The idea of morality was indeed the right argument because these AGIs, when they get built, will be people. Preventing their creation because they might turn out to be bad is the same as ceasing to have children because we might give birth to the next Hitler. This single catastrophic scenario is just a single imagination out of infinitely many that we could conceive of and indeed, are possible. But there is absolutely no evidence that suggests that this scenario is more likely than the infinite others.
But that’s still only part of the answer and the less important part in terms of addressing the source of the question. Since these AGIs are going to be much superior to us in speed and memory, Sam Harris & co. seem to think that these hardware advantages can bring about qualitative differences between us and them. This is what is at the heart of the doomsayers’ argument. But is this true? Can vastly increasing memory and speed bring about qualitative differences in intelligence? i.e., can this lead to them becoming as superior to us in intelligence as we are to apes? If this is so, then this will presumably make their thought processes fundamentally unpredictable and unintelligible to us. But yet again, all creativity is unpredictable, and hence, the issue is not that we may fail to predict what they’ll do, because we already know we can’t do that with creative entities, like humans. So, the real concern is that their ideas will become unintelligible to us. And hence, this is the issue that needs to be answered to address the concerns of people like Sam Harris.
This is related to the question of how ease of understanding factors into differences in intelligence. Let’s assume for a moment that what constitute the ease with which one understands complex problems are memory and speed. Then, even if there can in principle be no concept that one kind of people can understand that another kind possibly couldn’t, the fact is that in practice we have limited energy and time that will invariably lead to significant differences in what we can understand with feasible amounts of effort and time. If one kind of people find it 10x or 100x easier to understand concepts than another kind, what will this mean? Won’t this mean that they will solve problems and get to more deeper questions faster than the others?
But even if these differences could come about because of differences in hardware, this still doesn’t amount to enough reason to apprehend the invention of true AGIs. Because if they will be just like us but only faster, then this means that whatever conclusions they will reach, we would have reached too given enough time. That is, if their conclusions are based on the truth. In that case, they are only going to speed up the inevitable. But if what we fear is that they’ll reach those conclusions because of a mistake they made, then we should also stop having children, because there is also no limit to the mistakes humans can make. If you are saying that we should have a chance at making mistakes, even ones that can lead to our distraction, but they shouldn’t, then Deutsch would call you a racist, because you are essentially saying that only we should have that privilege for no other reason than the fact we are humans.
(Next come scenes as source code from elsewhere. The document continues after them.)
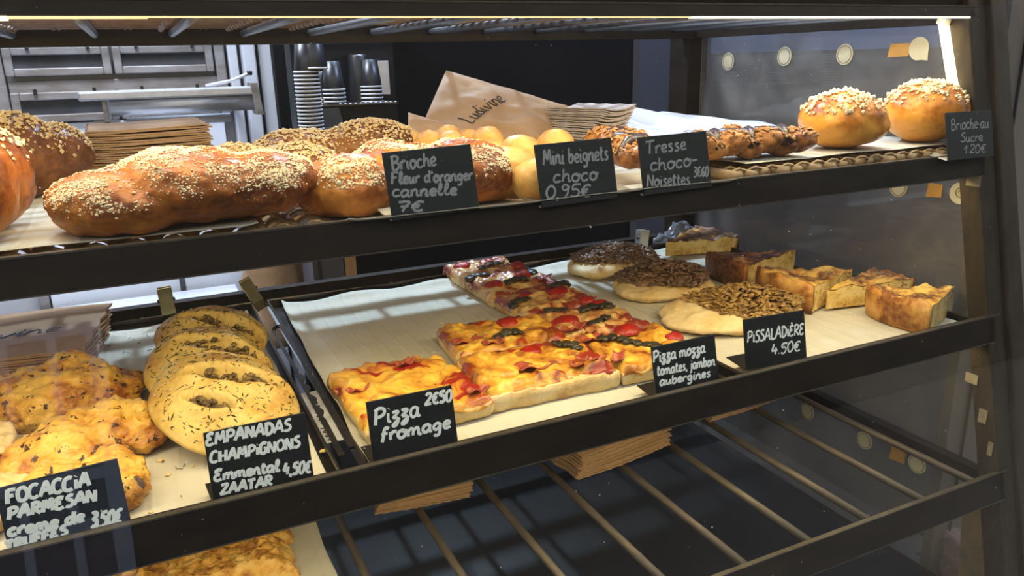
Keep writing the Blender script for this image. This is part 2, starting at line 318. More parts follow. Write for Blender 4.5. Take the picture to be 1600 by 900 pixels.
def lump(name, mat, ells, vox=0.0035, smooth=8, amp=0.002, ns=40, seed=0, flat=True, parent=None, dents=None):
    """one continuous baked body: ellipsoids (centre, radii, euler) welded, smoothed and roughened; dents = [(x,y,r,depth)]"""
    bm = bmesh.new()
    for e in ells:
        c, r = e[0], e[1]; rot = Euler(e[2]) if len(e) > 2 else Euler((0, 0, 0))
        mt = Matrix.Translation(Vector(c)) @ rot.to_matrix().to_4x4() @ Matrix.Diagonal((*r, 1))
        bmesh.ops.create_icosphere(bm, subdivisions=3, radius=1, matrix=mt)
    me = bpy.data.meshes.new('tmp'); bm.to_mesh(me); bm.free()
    o = bpy.data.objects.new('tmp', me); col.objects.link(o)
    r = o.modifiers.new('r', 'REMESH'); r.mode = 'VOXEL'; r.voxel_size = vox
    sm = o.modifiers.new('s', 'SMOOTH'); sm.iterations = smooth; sm.factor = 0.5
    dg = bpy.context.evaluated_depsgraph_get(); ev = o.evaluated_get(dg)
    m2 = bpy.data.meshes.new_from_object(ev)
    bpy.data.objects.remove(o); bpy.data.meshes.remove(me)
    n = len(m2.vertices); off = Vector((seed * 3.7, seed * 1.3, seed * 2.1))
    co = [v.co.copy() for v in m2.vertices]; no = [v.normal.copy() for v in m2.vertices]
    for i in range(n):
        p = co[i]; d = amp * (1.6 * fbm(p + off, ns, 4) + 0.5 * fbm(p - off, ns * 4, 3))
        q = p + no[i] * d
        if dents:
            for (dx, dy, dr, dd) in dents:
                k = ((p.x - dx) ** 2 + (p.y - dy) ** 2) / dr ** 2
                if k < 4 and no[i].z > 0.1: q.z -= dd * math.exp(-k * 1.5)
        if flat and q.z < 0: q.z *= 0.02
        co[i] = q
    m2.vertices.foreach_set('co', np.array([c[:] for c in co], dtype=np.float32).ravel())
    m2.materials.clear(); m2.materials.append(mat)
    m2.polygons.foreach_set('use_smooth', [True] * len(m2.polygons)); m2.name = name; m2.update()
    o = bpy.data.objects.new(name, m2); col.objects.link(o)
    if parent is not None: o.parent = parent
    return o
def tris_of(o):
    me = o.data; me.calc_loop_triangles()
    V = np.array([v.co[:] for v in me.vertices]); T = np.array([t.vertices[:] for t in me.loop_triangles])
    a, b, c = V[T[:, 0]], V[T[:, 1]], V[T[:, 2]]; n = np.cross(b - a, c - a); A = np.linalg.norm(n, axis=1) / 2
    n = n / np.maximum(np.linalg.norm(n, axis=1, keepdims=True), 1e-12); return a, b, c, n, A
OCT = [(1, 0, 0), (-1, 0, 0), (0, 1, 0), (0, -1, 0), (0, 0, 1), (0, 0, -1)]
OCF = [(0, 2, 4), (2, 1, 4), (1, 3, 4), (3, 0, 4), (2, 0, 5), (1, 2, 5), (3, 1, 5), (0, 3, 5)]
def scatter(name, o, n, size, mat, nz=0.35, zmin=None, shape=(1, 1, 0.7), jitter=0.4, accept=None, kind='stuff', sink=0.2, power=1.0):
    a, b, c, nn, A = tris_of(o); wgt = A * np.clip(nn[:, 2] - nz, 0, 1) ** power
    cen = (a + b + c) / 3
    if zmin is not None: wgt = wgt * (cen[:, 2] > zmin)
    if accept is not None: wgt = wgt * np.array([accept(p) for p in cen])
    if wgt.sum() <= 0: return None
    idx = rng.choice(len(A), n, p=wgt / wgt.sum()); mb = MB()
    for i in idx:
        u, v = rng.random(2); 
        if u + v > 1: u, v = 1 - u, 1 - v
        p = a[i] + (b[i] - a[i]) * u + (c[i] - a[i]) * v
        s = size * (1 + jitter * rng.standard_normal()); s = max(s, size * 0.4)
        q = Vector(nn[i]).to_track_quat('Z', 'Y').to_matrix() @ Matrix.Rotation(rng.random() * 6.28, 3, 'Z')
        cpos = Vector(p) + Vector(nn[i]) * s * shape[2] * (1 - sink)
        mb.add([cpos + q @ Vector((x * s * shape[0] * (0.8 + 0.4 * rng.random()), y * s * shape[1] * (0.8 + 0.4 * rng.random()), z * s * shape[2])) for x, y, z in OCT], OCF)
    r = mb.build(name, mat, o)
    if kind: r['kind'] = kind
    return r
def grid(name, mat, fn, nu, nv, thick=0.0, parent=None, smooth=True):
    """surface fn(u,v) -> point, u,v in 0..1; thick makes it a closed sheet"""
    vs = [fn(i / nu, j / nv) for j in range(nv + 1) for i in range(nu + 1)]
    fs = [(j * (nu + 1) + i, j * (nu + 1) + i + 1, (j + 1) * (nu + 1) + i + 1, (j + 1) * (nu + 1) + i) for j in range(nv) for i in range(nu)]
    o = MB().add(vs, fs).build(name, mat, parent, smooth)
    if thick:
        s = o.modifiers.new('solid', 'SOLIDIFY'); s.thickness = thick; s.offset = -1
    return o

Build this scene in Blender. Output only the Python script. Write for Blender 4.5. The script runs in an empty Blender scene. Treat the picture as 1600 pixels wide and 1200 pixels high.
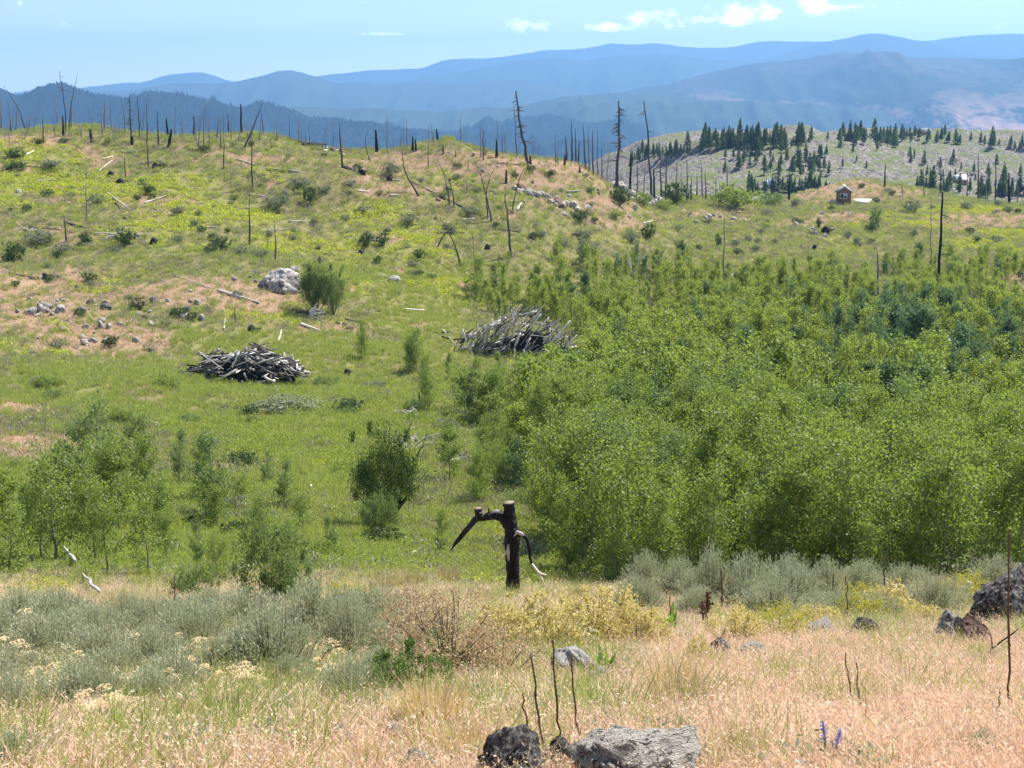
import bpy, math, random
import numpy as np
from mathutils import Vector, Matrix, Euler
R = math.radians
scene = bpy.context.scene
COL = scene.collection

# ------------------------------------------------------------------ camera
PITCH = R(12.7); F = 2084.0          # focal length in pixels of the 1600 px wide photograph
cam_d = bpy.data.cameras.new('camera'); cam = bpy.data.objects.new('camera', cam_d); COL.objects.link(cam)
cam_d.sensor_width = 36; cam_d.lens = F/1600*36; cam_d.clip_start = .1; cam_d.clip_end = 60000
cam.location = (0, 0, 0); cam.rotation_euler = (R(90)-PITCH, 0, 0); scene.camera = cam

# ------------------------------------------------------------------ sky, sun, exposure
SUN_AZ, SUN_EL = R(48), R(54)
world = bpy.data.worlds.new('World'); scene.world = world; world.use_nodes = True
nt = world.node_tree; nt.nodes.clear()
def N(nt, kind, **kw):
    n = nt.nodes.new(kind)
    for k, v in kw.items():
        if k.startswith('i_'): n.inputs[int(k[2:])].default_value = v
        else: setattr(n, k, v)
    return n
wo = N(nt, 'ShaderNodeOutputWorld'); bg = N(nt, 'ShaderNodeBackground'); bg.inputs[1].default_value = .078
sk = N(nt, 'ShaderNodeTexSky', sky_type='NISHITA'); sk.sun_disc = False
sk.sun_elevation = SUN_EL; sk.sun_rotation = SUN_AZ; sk.altitude = 900; sk.air_density = 1.0; sk.dust_density = .3; sk.ozone_density = 4
# low cumulus and thin veils, everywhere round the horizon
tc = N(nt, 'ShaderNodeTexCoord'); L = nt.links.new
sep = N(nt, 'ShaderNodeSeparateXYZ'); L(tc.outputs['Generated'], sep.inputs[0])
def M_(op, a, b=None, c=None, nt=nt):
    m = nt.nodes.new('ShaderNodeMath'); m.operation = op
    for i, x in enumerate((a, b, c)):
        if x is None: continue
        if isinstance(x, (int, float)): m.inputs[i].default_value = x
        else: nt.links.new(x, m.inputs[i])
    return m.outputs[0]
def ramp(nt, fac, stops, interp='LINEAR'):
    r = nt.nodes.new('ShaderNodeValToRGB'); r.color_ramp.interpolation = interp
    e = r.color_ramp.elements
    for p, c in stops[1:-1]: e.new(p)
    e[0].position = stops[0][0]; e[len(stops)-1].position = stops[-1][0]
    for q, (p, c) in zip(e, stops):
        q.color = (c, c, c, 1) if isinstance(c, (int, float)) else (*c, 1)
    nt.links.new(fac, r.inputs[0]); return r.outputs[0]
az = M_('ARCTAN2', sep.outputs[0], sep.outputs[1])              # 0 straight ahead
el = M_('ARCSINE', sep.outputs[2])
cv = N(nt, 'ShaderNodeCombineXYZ'); L(M_('MULTIPLY', az, 95.), cv.inputs[0]); L(M_('MULTIPLY', el, 150.), cv.inputs[1])
n1 = N(nt, 'ShaderNodeTexNoise'); n1.inputs['Scale'].default_value = .55; n1.inputs['Detail'].default_value = 9; n1.inputs['Roughness'].default_value = .62
L(cv.outputs[0], n1.inputs['Vector'])
def blob(a0, e0, ra, re):
    da = M_('DIVIDE', M_('SUBTRACT', az, a0), ra); de = M_('DIVIDE', M_('SUBTRACT', el, e0), re)
    return M_('SUBTRACT', 1., M_('ADD', M_('MULTIPLY', da, da), M_('MULTIPLY', de, de)))
def pix_dir(u, v):
    x, y, z = (u-800), F*math.cos(PITCH)+(600-v)*math.sin(PITCH), -F*math.sin(PITCH)+(600-v)*math.cos(PITCH)
    return math.atan2(x, y), math.atan2(z, math.hypot(x, y))
clouds = None
for (u, v, ru, rv) in ((822, 39, 32, 12), (1025, 30, 62, 15), (950, 42, 60, 8), (1085, 34, 40, 10), (1175, 17, 66, 15), (1268, 10, 30, 15), (1140, 30, 45, 9), (590, 53, 40, 3), (1330, 12, 40, 7)):
    a0, e0 = pix_dir(u, v); b = blob(a0, e0, ru/F, rv/F)
    clouds = b if clouds is None else M_('MAXIMUM', clouds, b)
rest = M_('MULTIPLY', M_('SUBTRACT', M_('ABSOLUTE', az), .42), 6.)        # more of the same cumulus away from this view
band = M_('SUBTRACT', .3, M_('ABSOLUTE', M_('MULTIPLY', M_('SUBTRACT', el, .12), 6.)))
clouds = M_('MAXIMUM', clouds, M_('MINIMUM', M_('SUBTRACT', M_('MINIMUM', rest, 0.15), .0), band))
cm = M_('ADD', M_('MULTIPLY', clouds, .55), M_('MULTIPLY', M_('SUBTRACT', n1.outputs[0], .5), 3.4))
mask = ramp(nt, cm, ((.12, 0.), (.75, 1.)))
cv2 = N(nt, 'ShaderNodeCombineXYZ'); L(M_('MULTIPLY', az, 3.), cv2.inputs[0]); L(M_('MULTIPLY', el, 22.), cv2.inputs[1])
n2 = N(nt, 'ShaderNodeTexNoise'); n2.inputs['Scale'].default_value = 1.3; n2.inputs['Detail'].default_value = 5
L(cv2.outputs[0], n2.inputs['Vector'])
veil = M_('MULTIPLY', ramp(nt, n2.outputs[0], ((.45, 0.), (.7, .3))), ramp(nt, el, ((.0, 1.), (.5, 0.))))
veil = M_('MAXIMUM', veil, ramp(nt, M_('MULTIPLY', el, 4.), ((.0, .62), (.26, .06))))
mx0 = N(nt, 'ShaderNodeMix', data_type='RGBA'); L(veil, mx0.inputs[0]); L(sk.outputs[0], mx0.inputs[6]); mx0.inputs[7].default_value = (15, 15.6, 16, 1)
mx = N(nt, 'ShaderNodeMix', data_type='RGBA'); L(mask, mx.inputs[0]); L(mx0.outputs[2], mx.inputs[6]); mx.inputs[7].default_value = (20, 20, 20, 1)
L(mx.outputs[2], bg.inputs[0]); L(bg.outputs[0], wo.inputs[0])

sd = bpy.data.lights.new('sun', 'SUN'); sd.energy = 5.0; sd.angle = R(.53); sd.color = (1, .955, .88)
sun = bpy.data.objects.new('sun', sd); COL.objects.link(sun)
sdir = Vector((math.sin(SUN_AZ)*math.cos(SUN_EL), math.cos(SUN_AZ)*math.cos(SUN_EL), math.sin(SUN_EL)))
sun.rotation_euler = sdir.to_track_quat('Z', 'Y').to_euler(); sun.location = (0, 0, 60)
vs = scene.view_settings; vs.view_transform = 'Standard'; vs.look = 'None'; vs.exposure = 1.06; vs.gamma = 1; vs.use_curve_mapping = False
cy = scene.cycles; cy.max_bounces = 6; cy.diffuse_bounces = 3; cy.glossy_bounces = 2; cy.transmission_bounces = 4; cy.volume_bounces = 0; cy.transparent_max_bounces = 6
cy.use_denoising = True

# ------------------------------------------------------------------ numpy noise
def _h(ix, iy, s):
    n = (ix*374761393 + iy*668265263 + s*974634777) & 0xffffffff
    n = ((n ^ (n >> 13))*1274126177) & 0xffffffff
    return ((n ^ (n >> 16)) & 0xffff)/65535.0
def vnoise(x, y, s=0):
    x = np.asarray(x, float); y = np.asarray(y, float)
    ix = np.floor(x).astype(np.int64); iy = np.floor(y).astype(np.int64); fx = x-ix; fy = y-iy
    fx = fx*fx*fx*(fx*(fx*6-15)+10); fy = fy*fy*fy*(fy*(fy*6-15)+10)
    a, b, c, d = _h(ix, iy, s), _h(ix+1, iy, s), _h(ix, iy+1, s), _h(ix+1, iy+1, s)
    return (a+(b-a)*fx)*(1-fy)+(c+(d-c)*fx)*fy
def fbm(x, y, s=0, o=5, g=.5):
    t = 0; a = 1; w = 0
    for k in range(o):
        t = t+a*vnoise(x*2**k+k*17.3, y*2**k-k*9.1, s+k); w += a; a *= g
    return t/w                     # 0..1, mean .5
def ridged(x, y, s=0, o=5, g=.5):
    t = 0; a = 1; w = 0
    for k in range(o):
        t = t+a*(1-np.abs(2*vnoise(x*2**k+k*7.3, y*2**k-k*3.1, s+k)-1)); w += a; a *= g
    return t/w
def sstep(a, b, x):
    t = np.clip((x-a)/(b-a), 0, 1); return t*t*(3-2*t)

# ------------------------------------------------------------------ the lie of the land
def yd(v): return F*math.cos(PITCH)+(600-v)*math.sin(PITCH)
def zd(v): return -F*math.sin(PITCH)+(600-v)*math.cos(PITCH)
def pt(u, v, Y): return ((u-800)/yd(v)*Y, Y, zd(v)/yd(v)*Y)
class RBF:
    def __init__(s, P, V, lam=.0005):
        s.P = np.array(P, float); n = len(P); d = np.linalg.norm(s.P[:, None]-s.P[None], axis=2)
        K = s.k(d)+lam*np.eye(n); A = np.zeros((n+3, n+3)); A[:n, :n] = K; A[:n, n] = 1; A[:n, n+1:] = s.P; A[n:, :n] = A[:n, n:].T
        s.w = np.linalg.solve(A, np.concatenate([V, [0, 0, 0]]))
    @staticmethod
    def k(d): return np.where(d > 0, d*d*np.log(np.maximum(d, 1e-9)), 0)
    def __call__(s, Q):
        out = np.zeros(len(Q)); n = len(s.P)
        for i in range(0, len(Q), 20000):
            q = Q[i:i+20000]; d = np.linalg.norm(q[:, None]-s.P[None], axis=2)
            out[i:i+20000] = s.k(d)@s.w[:n]+s.w[n]+q@s.w[n+1:]
        return out
near = [(1200, 4), (1130, 5.2), (1050, 7.5), (1000, 10), (960, 13.5), (930, 18)]
cols = {
 -250: near+[(900, 24), (850, 31), (760, 43), (700, 52), (620, 68), (560, 80), (500, 90), (430, 104), (370, 122), (300, 145), (240, 165), (185, 185), (0, 230, -22), (0, 300, -44)],
 100: near+[(900, 24), (850, 32), (760, 44), (700, 54), (620, 72), (560, 86), (520, 94), (450, 108), (380, 124), (300, 143), (240, 160), (196, 176), (0, 215, -20), (0, 300, -44)],
 400: near+[(900, 24), (850, 33), (760, 48), (700, 60), (620, 78), (590, 86), (540, 97), (500, 104), (450, 114), (380, 130), (300, 148), (240, 162), (203, 173), (0, 215, -22), (0, 300, -44)],
 700: near+[(902, 25), (850, 35), (760, 50), (700, 62), (620, 82), (560, 100), (500, 117), (450, 128), (400, 140), (350, 151), (300, 160), (250, 168), (214, 175), (0, 215, -24), (0, 300, -44)],
 900: near+[(0, 23.5, -9.9), (885, 32), (820, 40), (760, 50), (700, 62), (620, 84), (560, 102), (500, 122), (450, 138), (400, 150), (350, 160), (300, 168), (250, 178), (0, 220, -26), (0, 300, -44)],
 1060: near+[(0, 23.5, -10.2), (890, 32), (820, 40), (760, 50), (700, 62), (620, 84), (560, 102), (500, 124), (450, 143), (400, 162), (350, 186), (325, 208), (308, 228), (0, 255, -27), (0, 300, -40)],
 1200: near+[(0, 23.5, -10.2), (890, 32), (820, 40), (760, 50), (700, 62), (620, 84), (560, 102), (500, 124), (450, 145), (400, 167), (350, 198), (318, 238), (0, 262, -25), (0, 300, -38)],
 1255: near+[(0, 23.5, -10.2), (890, 32), (820, 40), (760, 50), (700, 62), (620, 84), (560, 102), (500, 124), (450, 145), (400, 168), (350, 196), (325, 222), (300, 248), (0, 264, -24.5), (0, 300, -38)],
 1430: near+[(0, 23.5, -10.2), (890, 32), (820, 40), (760, 50), (700, 62), (620, 84), (560, 102), (500, 124), (450, 146), (400, 170), (350, 197), (320, 222), (294, 246), (0, 268, -23), (0, 300, -36)],
 1335: near+[(0, 23.5, -10.2), (890, 32), (820, 40), (760, 50), (700, 62), (620, 84), (560, 102), (500, 124), (450, 146), (400, 170), (350, 196), (320, 224), (302, 238), (283, 250), (0, 270, -22), (0, 300, -36)],
 1600: near+[(0, 23.5, -9.9), (888, 32), (820, 40), (760, 50), (700, 62), (620, 84), (560, 102), (500, 124), (450, 146), (400, 170), (350, 200), (322, 228), (0, 262, -26), (0, 300, -38)],
 1850: near+[(0, 23.5, -9.7), (885, 32), (820, 40), (760, 50), (700, 62), (620, 84), (560, 102), (500, 124), (450, 146), (400, 170), (350, 200), (322, 228), (0, 262, -26), (0, 300, -38)],
}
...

Or if the idea of an artificial technology enabling us to get to the future much more quickly than we had anticipated is scary, then this is only because we don’t have a clear and well-defined philosophy of progress. Is progress, in terms of answering more & more fundamental questions that will afford us ever greater control over the universe, a good thing? We haven’t really decided on that, but even so, the direction of progress is clear. In the process of solving problems and answering questions, progress will only create ever more weirder questions and problems that will continue to be further removed from our immediate intuitions and common sense. And hence, progress will guarantee that the future will be weird. But this is true regardless of AGIs, which will only accelerate the process of getting there the same way augmenting Human cognition with direct access to superior hardware will. So, this is a matter of a philosophy of progress. Because if progress and innovation are good, then faster progress and innovation that come about because of AGIs or other breakthrough technologies can only be better.